The Caru Indigenous Territory within the Amozonian rainforest contains some of the last stretches of intact, contiguous forest in the state of Maranhão, Brazil. It is also under threat with some of the country’s highest rates of deforestation and land conflicts over the past decade. It is protected by the Indigenous Guajajara people, ‘forest guardian patrols’ have been instrumental in enforcing protections and preventing loggers from entering Indigenous territories.
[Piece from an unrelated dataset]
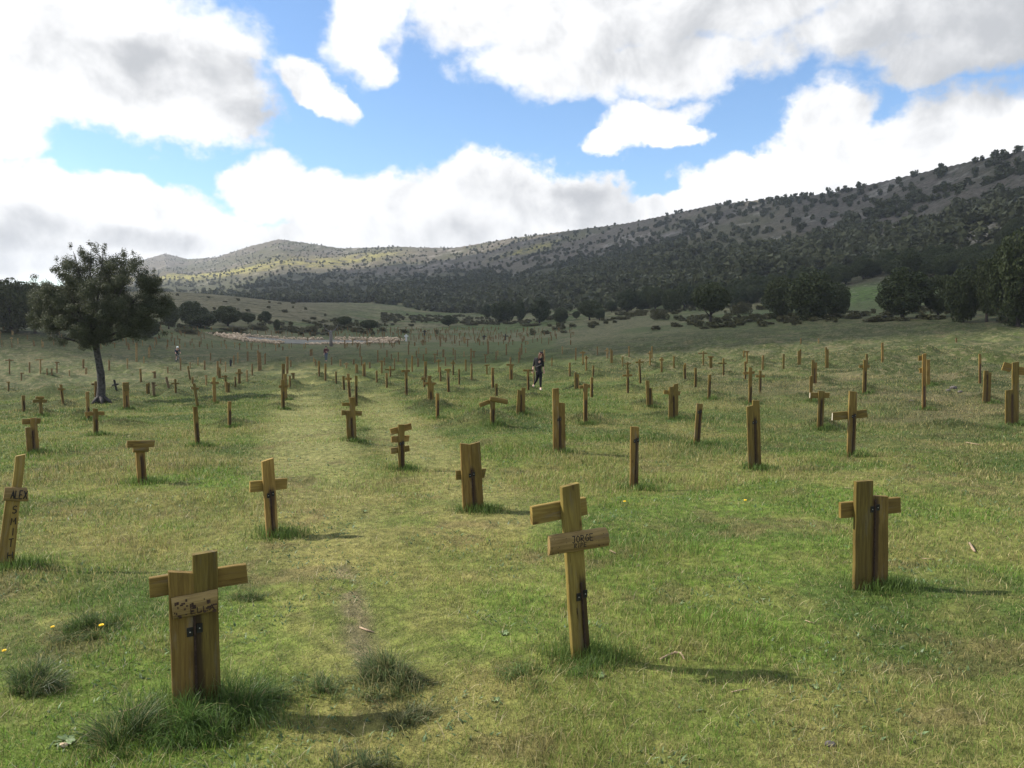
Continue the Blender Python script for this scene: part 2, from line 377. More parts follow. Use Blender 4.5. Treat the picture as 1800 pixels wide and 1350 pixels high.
# ------------------------------------------------------------------ the crosses, read off the photograph
# entry: base x, base y, yaw, posts [(xb,yb,xt,yt,w)], bars [(xl,yl,xr,yr,w,layer,kind)], opts, label
# layer: 1 in front of the posts, -1 behind. kind b = board, l = rounded log
HAND = [
 (15,999,38,[(1,996,19,868,13),(14,998,36,800,15)],[(6,867,48,868,25,1,'l')],dict(text='alex',stake=None),
  'leaning cross at the left edge lettered ALEX on its log, SMITH below'),
 (345,1252,27,[(326,1252,318,1005,43),(366,1244,360,971,43)],[(263,1037,435.5,1011,37,-1,'b'),(302,1067,380,1051,40,1,'l')],dict(stake=(341,1078,346,1252),br=(340,1105),text='burn',mat='wood_dark'),
  'nearest double-board cross with a burnt name log and long grass at its foot'),
 (1020,1158,26,[(1021,1158,1001,852,31)],[(939,909,1035,891,33,-1,'b'),(959,957,1062,941,36,1,'l')],dict(stake=(1018,1022,1028,1158),br=(1017,1045),text='jorge',w=18),
  'yellowish cross whose lower rounded log reads JORGE'),
 (1530,1034,9,[(1515,1034,1518,845,28),(1544,1034,1545,871.5,28)],[(1481,899,1586.5,889,29,-1,'b')],dict(stake=(1535.5,877,1533,1032),br=(1534.5,892.5),mat='wood_dark'),
  'wide double-board cross standing alone at the right of the foreground, left board taller'),
 (479,942,23,[(479,942,470,808,20)],[(441,857,506,851,20,-1,'b')],dict(stake=(474,860,479,942),br=(473,869),w=12),
  'plain single-post cross between the triple-barred cross and nearest double-board cross'),
 (831,898,20,[(823,898,818,780,18.5),(842,897,835,778.5,17)],[(802.5,836.5,854,832.5,17,-1,'b')],dict(stake=(828,825,833,897),br=(828,834),mat='wood_dark'),
  'stout double-board cross with short stubs, behind the cross lettered JORGE'),
 (1114,861,20,[(1114,861,1115.5,750,14.5)],[],dict(stake=(1118,770,1116,860),br=(1118,774),w=8),
  'bare straight yellow post, the nearest bar-less one, right of the cross lettered JORGE'),
 (1224.5,781,20,[(1224.5,781,1230,709.5,10.5)],[],dict(stake=(1230,720,1226,780),br=(1230,724),w=6),
  'bare post leaning right between the tall stepped pair and the wide stepped pair'),
 (983,796,20,[(978,797,976.5,682.6,11),(989,795,987.5,708,10.5)],[],dict(stake=(982.5,733,984,795),br=(982.5,737),w=6),
  'tall stepped pair of boards, left one higher, right of the walking woman'),
 (1328,823,20,[(1321,823,1318,713.5,11),(1332,821,1328.5,703.6,12)],[],dict(stake=(1326,736,1328,822),br=(1325,742),w=6),
  'stepped pair of boards, right one higher, in front of a thin tall cross'),
 (1495.5,802,38,[(1495.5,802,1499.5,688,13)],[(1465,732.5,1525.5,727,14.5,-1,'w')],dict(stake=(1500,728,1497,800),br=(1500,731),w=7),
  'tall upright cross with a white painted left arm end, right half of the field'),
 (1441,757,22,[(1441,757,1444,689,10)],[(1425,697,1459,697,9.5,-1,'w')],dict(stake=(1443,705,1441,756)),
  'low T-like cross just left of the tall cross with the white arm end'),
 (618,775,16,[(614,776,612,722,8),(622,775,618.5,698.5,9.5)],[(601,725.5,636.7,727,8.5,-1,'b'),(602,711,628,711,6,-1,'b')],dict(stake=(617,735,619,774)),
  'double-board cross with two crossbars beside the grassy aisle'),
 (706,827,10,[(706,827,705,746,11)],[(687.5,760,724,749.5,11.5,-1,'b'),(689,773,720,771,11,-1,'b'),(688,793.5,720.5,788.5,11,-1,'b')],dict(stake=(705.5,778,706,826),br=(705.5,779),w=6),
  'triple-barred cross with its top board tilted like a roof'),
 (866,754,10,[(866,754,866,702,8)],[(844,714.5,862,707.5,7.5,-1,'b'),(860,702,891,707.5,9,1,'l')],dict(stake=(866,722,866,753)),
  'man-shaped marker with drooping log arms on a dark grass mound'),
 (915,729,18,[(911,729,913.5,687,7.5),(919,728.5,920,683,7)],[],dict(stake=(915.5,696,915,728)),
  'close pair of boards leaning slightly left of the tall stepped pair'),
 (1029,748,25,[(1029,747.6,1029,676,7)],[(1019,682.5,1037.5,680,5.5,-1,'b')],dict(stake=(1029,705,1029,746)),
  'thin tall cross with a tilted short bar right of the tall stepped pair'),
 (1142,717,20,[(1139.5,717,1138,670,6),(1144.5,716,1143,683,6)],[],dict(stake=(1142,684,1142,716)),
  'stepped pair of boards, left one higher, behind the bare leaning post'),
 (1183,738,20,[(1179,738,1180,681,8),(1187.5,737,1188,676,8)],[(1167.7,690.5,1196.6,693,7.5,-1,'b')],dict(stake=(1183,698,1184,737)),
  'broad two-board cross with a sunlit left edge beyond the leaning post'),
 (250,851,16,[(250,851,245.5,786,14.5)],[(221,780,269,779,12.5,1,'b'),(231.7,790,259,789,10,1,'l')],dict(stake=(247,802,250,850)),
  'T-shaped marker with a wide flat top board and a second log below it, left side'),
 (58,798,14,[(54,798,51,751,11.5),(64,797,58.5,734.5,10)],[(39.5,741.5,72,740,10,-1,'b')],dict(stake=(57,757,59,797)),
  'squat double-board cross beyond the lettered leaning cross at the left edge'),
 (169,765,14,[(169,765,167.5,718,8)],[(150,728,184,726.5,7,-1,'b')],dict(stake=(168.5,738,169,764)),
  'cross with wide thin arms in front of the lone tree'),
 (154.5,741,14,[(155,741,153.5,690,5)],[],dict(stake=(155,718,155,740)),
  'thin post hidden partly behind the wide-armed cross near the lone tree'),
 (347,784,16,[(347.5,784,343,715,7.5)],[],dict(stake=(345,745,348,783)),
  'taller of the two bare posts beside the left edge of the aisle'),
 (403.5,754,16,[(403.5,754,403.5,707,5.5)],[],dict(stake=(403.5,724,403.5,753)),
  'shorter of the two bare posts beside the left edge of the aisle'),
 (222,720,14,[(222.5,720,220.5,673,9.5)],[(215.5,682,226.5,681,14,1,'b')],dict(stake=(222,697,223,719)),
  'thick stubby marker with a broad head just right of the lone tree trunk'),
 (72.5,732,12,[(72.5,732.5,71,700,5)],[(57,706,82,706,5.5,1,'b'),(62,700,77,700,5,1,'l')],dict(),
  'dark T-shaped marker with a small plate on top, left of the lone tree'),
 (1738,711,18,[(1731,711,1733.5,652.5,7),(1737,710,1739,656,6)],[],dict(stake=(1734.5,660,1734,710)),
  'pair of boards near the right edge, left of the tall armed cross'),
 (1782,749,25,[(1774,747,1774,687,12),(1784,749,1785,638,10)],[(1764,645,1779,649,15,-1,'b'),(1790,653,1804,655,14,-1,'b')],dict(stake=(1778,695,1778,748)),
  'tall cross cut off by the right edge with thick orange arms and a grass tuft'),
 (1624,721,20,[(1624,721,1624.5,623,6)],[(1615.5,631,1622.5,630.5,9,-1,'b'),(1617,653,1622,652,9,-1,'b')],dict(stake=(1624,680,1624,720)),
  'very tall thin post with two stub arms on its left, right side of field'),
 (1632,679.6,20,[(1632,679.6,1631.5,633,5)],[],dict(),
  'post directly behind the very tall thin post with stub arms'),
 (1520,694,20,[(1519,694,1521,633.5,6)],[(1511,645.5,1529,645,5,-1,'b')],dict(stake=(1521,655,1520,693)),
  'tall thin cross standing behind the cross with the white arm end'),
 (1319,712,20,[(1318.5,712,1319,647,5.5)],[(1307,657.5,1327,656,4.5,-1,'b')],dict(stake=(1319.5,682,1319,711)),
  'thin tall cross rising behind the stepped pair with the higher right board'),
 (1425.5,707,18,[(1425,707,1426,662,5)],[],dict(),'thin post left of and behind the low T-like cross'),
 (1247,703.5,20,[(1246,703.5,1247.5,659.5,5)],[],dict(stake=(1247.5,672,1246.5,703)),'bare post behind the leaning bare post, slightly to its right'),
 (769,737,18,[(769,737,769,691.7,5.2)],[],dict(stake=(769.5,705,769,736)),'bare post on the near side of a grass mound, left of the man-shaped marker'),
 (757,712,18,[(755,712,755,661.5,6),(760,710,760,675,4.5)],[(747,675,765.7,676,4.5,-1,'b')],dict(stake=(757,690,757,711)),'two-board cross behind the bare post on the grass mound'),
 (497.5,721,14,[(498,721,496.5,668,6)],[(491,681,507,680,5,-1,'b')],dict(stake=(498,690,498,720)),'first cross in the file of crosses along the left of the aisle'),
 (501.5,703.5,14,[(502,703.5,501,658,5.5)],[],dict(),'post right behind the first cross of the aisle file'),
 (377,710,14,[(377.5,710,376,664,5)],[(371,674,385,674,4,-1,'b')],dict(),'thin cross with a small right arm, second left of the bare post by the aisle'),
 (345,718,14,[(348,718,341,675,4.5)],[(336,683.5,350,684,3.5,-1,'w')],dict(),'leaning thin cross with a pale painted arm, left of the aisle'),
 (270.5,699,14,[(271.5,699,269,675,4.5)],[(267,679,275,678,3,1,'b'),(266,674,273,674,3,1,'b')],dict(mat='oldwood'),'small dark iron-like cross right of the thick stubby marker'),
 (205,687,14,[(205,687,200.5,668,3.2)],[(196.5,678,208,675.5,2.6,1,'b')],dict(mat='black_paint'),'small black tilted cross just right of the lone tree trunk'),
 (295,683,10,[(297,683,292,663,3.6)],[],dict(mat='oldwood'),'short dark post leaning left between the lone tree and the aisle'),
 (714,600,5,[(714,600,714,587.5,2.8)],[(710.5,590.8,717.5,590.8,2.6,1,'b')],dict(mat='white_paint'),'small bright white cross right of the stone ring'),
 (746,590,5,[(746,591,746,580,1.9)],[(742.5,582.5,749.5,582.5,1.6,1,'b')],dict(mat='black_paint'),'black cross beyond the white cross'),
 (851,597,5,[(851,597.5,851,589,1.8)],[(848,591.5,855,591.5,1.6,1,'b')],dict(mat='black_paint'),'left one of two small black crosses near the far trees'),
 (888.5,598,5,[(888.5,598,888.5,587,1.9)],[(884,590.8,893.5,590.8,1.7,1,'b')],dict(mat='black_paint'),'right one of two small black crosses near the far trees'),
 (405.5,644,5,[(405.5,644,405.5,632,3)],[(403,636,408,636,2.5,1,'b')],dict(mat='black_paint'),'small black cross in the file left of the aisle'),
]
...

And their community patrols are being effective. In 2018, there was only 63 hectares (156 acres) of deforestation in the reserve, compared to 2016, when deforestation reached a high of 2,000 hectares (4,940 acres). The Caru Indigenous Territory, has seen 4% forest loss in comparison to the state of Maranhão, which has lost almost a quarter of its tree cover since 2000, according to Global Forest Watch data
A 2018 report by the Rights and Resources Initiative, states that almost 300 billion metric tons of carbon are stored in collectively managed lands across all forest biomes, and numerous studies have found that the best way to protect forests is to empower the people who live in them, granting them land rights and legal standing.
This is especially true for Indigenous-held lands in places like Brazil. Between 2000 and 2015, legally designated Indigenous territories in Brazil saw a tenth the amount of forest loss than non-Indigenous territories. Empowering indigenous people to protect intact forests is one of the most effective ways to conserve the habitat as well as providing a vital tool in the fight against global warming.
From these three examples it is clear that local communities around the world are instrumental in wildlife conservation and on this day we should celebrate and support their actions.